Au match aller en Ecosse, des supporters romains avaient de nouveau défilé bras tendu en centre-ville puis avaient été accueillis au stade par une banderole des fans du Celtic représentant Mussolini pendu par les pieds à côté du message « Follow your Leader ».

Au mois d’avril à Milan, des supporters romains avaient justement rendu hommage au dictateur avec une banderole « Honneur à Benito Mussolini » déployée Piazzale Loreto, là où son cadavre avait été exposé puis suspendu tête en bas en 1945. La banderole était signé « IRR » comme Irriducibili, le principal groupe Ultra de la Lazio.

« La Curva Nord est sous l’hégémonie des Irriducibili depuis 30 ans. Ils l’ont conquise avec l’aide de la criminalité organisée aux dépens des Eagles Supporters », explique le responsable de LAF, en référence au groupe peu politisé qui a dominé le virage de la fin des années 1970 à celle des années 1980.

Chez les Irriducibili, « si on parle de militants réellement actifs politiquement, on parle en dizaines, ça n’est même pas une centaine », avait expliqué en 2017 à l’AFP Sébastien Louis, sociologue spécialiste du supporterisme radical en Europe.

Mais le poids de cette frange suffit à effacer largement de la mémoire collective tout ce qui dans l’histoire de la Lazio l’éloigne justement du fascisme, notamment son refus de participer à la fusion de différents clubs romains souhaitée par Mussolini et ayant entraîné la naissance de l’AS Rome en 1927.

Menaces

De leur côté, les antifascistes tentent donc de faire vivre une autre image, avec le soutien de supporters d’autres clubs, à l’image de la soirée organisée mercredi à Rome par des fans du Celtic et par le groupe Laziali di Sinistra (Laziale de gauche, ndlr) dans un centre social de la capitale.
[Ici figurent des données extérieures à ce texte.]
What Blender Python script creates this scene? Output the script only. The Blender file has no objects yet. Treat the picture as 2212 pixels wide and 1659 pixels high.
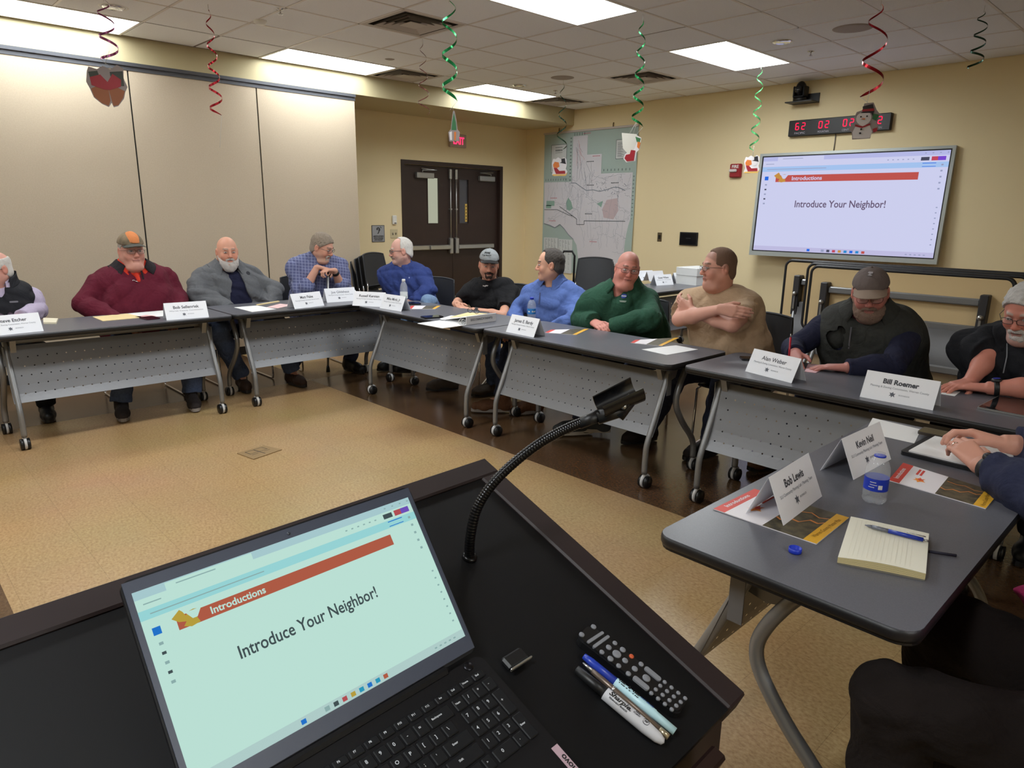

« Parmi nous, sont actifs des communistes, des anarchistes, des socialistes, des sociaux-démocrates, des libéraux et d’autres qui n’en ont rien à foutre. Ca n’est pas l’idéologie politique qui compte mais la façon dont on vit activement son antifascisme », détaille le responsable de LAF.

Mais peuvent-ils faire entendre cette voix au stade ? « Plusieurs groupes sont présents à l’Olimpico, dans différents secteurs, mais pour l’instant sans signes de reconnaissance », reconnaît-il, faisant état de « menaces continuelles ».

« Mais cela montre que ce qu’on fait est utile et leur pose des problèmes. Nous nous opposons au prosélytisme dans le stade, qui est le principal instrument de soutien dont disposent les partis néo-fascistes romains », assure-t-il.

Un phénomène qui ne serait pas circonscrit à Rome, puisque selon lui « la grande majorité des virages italiens est aux mains de groupes néo-fascistes ». Les incidents du week-end à Vérone autour de Mario Balotelli en sont une illustration.